«If you can’t beat them/ Join them». Se non puoi batterli, unisciti a loro, cantavano i Queen alla fine degli anni Settanta. Concetto che inquadra benissimo le trattative in corso tra Alphabet Google e Universal Music sull’utilizzo delle voci e dei repertori degli artisti del roster della prima major discografica al mondo per la generazione mediante intelligenza artificiale di canzoni deepfake da parte degli utenti del web. Secondo quanto rivela il Financial Times, sono in corso colloqui tra le due aziende che puntano a una vera e propria partnership sul versante dell’Ai.
È noto che l’ascesa dell’intelligenza artificiale generativa ha portato a un’impennata di canzoni deepfake, con l’algoritmo che imita in modo convincente voce, testi e sound di artisti affermati, quasi sempre senza il loro consenso. La voce di Frank Sinatra è stata per esempio utilizzata per una improbabile cover della canzone hip-hop Gangsta’s Paradise, così come abbiamo sentito il fuorilegge del country Johnny Cash cimentarsi con Barbie Girl. Un utente di YouTube chiamato PluggingAI, ancora sul versante rap, ha riportato in vita i compianti Tupac e Notorious B.I.G. Tutto questo senza che i diretti interessati o chi ne gestisce l’eredità abbiano voce in capitolo. Casi di scuola quelli di Drake e The Weeknd che, dopo il successo di streaming spropositato dei loro fake, hanno chiesto e ottenuto la rimozione dei brani realizzati con l’Ai che li imitavano.
Secondo quanto rivela Ft, le discussioni tra Google e Universal Music sono in fase iniziale, il lancio del prodotto non è imminente, ma l’obiettivo sarebbe proprio sviluppare uno strumento che consenta ai fan di creare legittimamente questi brani e pagare diritto d’autore e diritti connessi ai detentori. Gli artisti avrebbero la possibilità di scegliere se aderire o meno all’iniziativa. Anche Warner Music, sempre secondo Ft, starebbe trattando con Alphabet Google una soluzione simile.

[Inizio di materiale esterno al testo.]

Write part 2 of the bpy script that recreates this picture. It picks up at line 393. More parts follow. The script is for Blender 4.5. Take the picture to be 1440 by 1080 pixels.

L’impatto dell’intelligenza artificiale sulla musica assomiglia un po’ a quanto accadde nei primi giorni di YouTube (piattaforma nel frattempo diventata di proprietà di Google), quando gli utenti iniziarono a caricare canzoni popolari come colonne sonore ai video che creavano. La discografia provò per anni a far la guerra a YouTube per violazione di copyright, poi alla fine le due parti hanno stabilito un sistema di collaborazione che oggi paga all’industria musicale circa 2 miliardi di dollari all’anno a livello globale per i video generati dagli utenti. Un’esperienza della quale non si può che fare tesoro.